List sired by Necessity upon Despair: All the very best stories are in poetry: Homer, Virgil, the Bible, Milton, Dante, Aeschylus, Sophocles, Shakespeare, and thus off limits. Too bad-but to include poetry would have made the job even more impossible, the list even more arbitrary. These are not necessarily my favorite books. One of them, the Joyce, I haven't even read much of—only enough to persuade me that it is worth a lifetime of attention, one that I haven't got. The Balzac might have been supplanted by Lost Illusions, Pere Goriot, Cesar Birroteau or a dozen others. But he had to be on the list. Austen and Wodehouse are not there because I couldn't decide among titles. Some of my real favorites don't make it: H. G. Wells, Olaf Stapledon, Twain—but they should. Ten—jeez!

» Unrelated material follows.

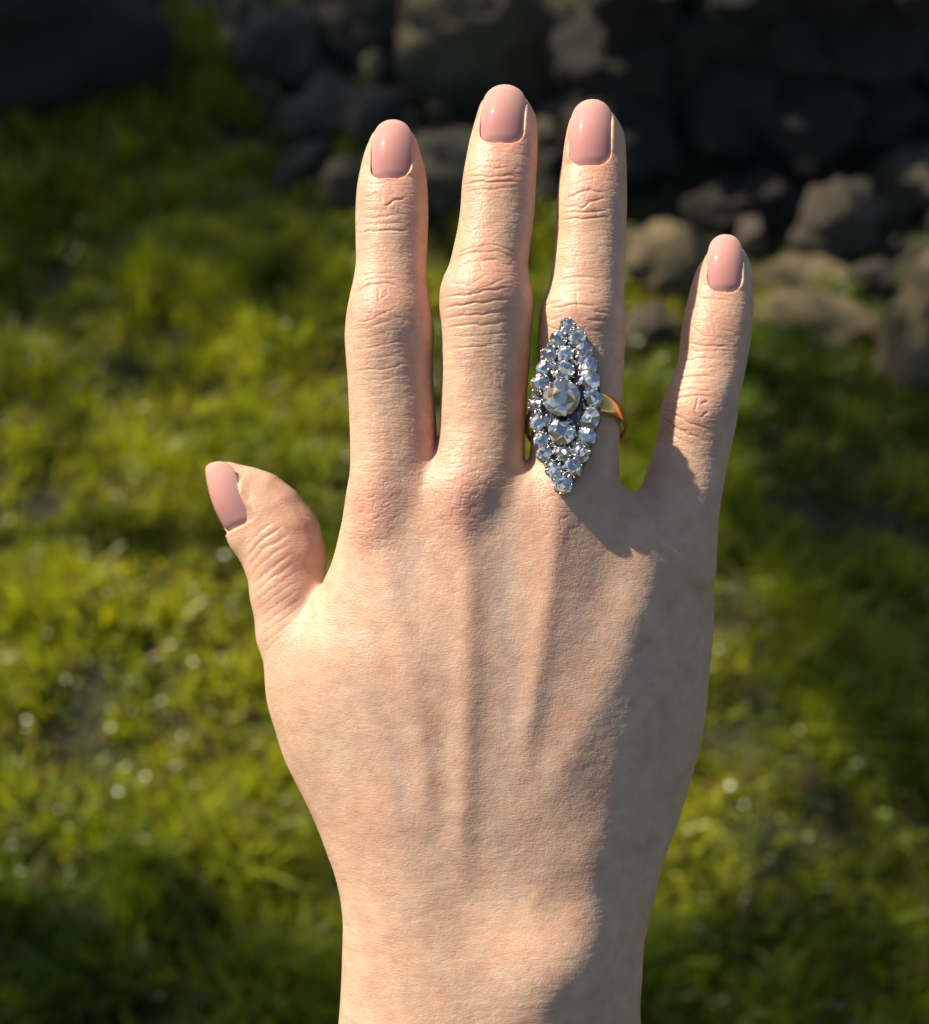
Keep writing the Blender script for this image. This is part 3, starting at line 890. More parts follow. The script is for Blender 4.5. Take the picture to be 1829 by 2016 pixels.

1. The Iliad by Homer (ninth century b.c.e.?)
2. Don Quixote by Miguel de Cervantes (1605, 1615)
3. The Canterbury Tales by Geoffrey Chaucer (1380s?)
4. Gargantua and Pantagruel by François Rabelais (four books published between 1532 and 1552)
5. The Odyssey by Homer (ninth century b.c.e.?)
6. The Aeneid by Virgil (19 b.c.e.)
7. Finnegans Wake by James Joyce (1939)
8. Adventures of Huckleberry Finn by Mark Twain (1884)
9. Paradise Lost by John Milton (1667)
10. Tom Jones by Henry Fielding (1749)

 

Fred Chappell (born 1936) is a master of many literary forms: poetry, novels, short stories, critical essays and book reviews. A native of western North Carolina his work is noted for traditional Appalachian settings and themes but also fantastical elements. His first collection of poetry, The World Between the Eyes (1971) won the Roanoke-Chowan Poetry Cup. Other early collections of poetry include The Man Twice Married to Fire (1977), Awakening to Music (1979) and Midquest (1981, Bollingen Prize), which Fred has described as “a four-volume poetic autobiography.” Other books of poems include Family Gathering (2000), Backsass (2004), and Shadowbox (2009). In novels such as It Is Time, Lord (1963), The Inkling (1965), and Dagon (1968), which won the French Academy’s Prix de Meilleur des Lettres Etrangers, he explores madness, violence, and even horror. His later cycle of inter-connected short stories, The Kirkman Tetralogy included volumes such as I Am One of You Forever (1985) and Farewell, I’m Bound to Leave You(1996), focuses on personal experience. His essay collections include Plow Naked: Selected Essays on Poetry (1993) and A Way of Happening: Observations of Contemporary Poetry (1998).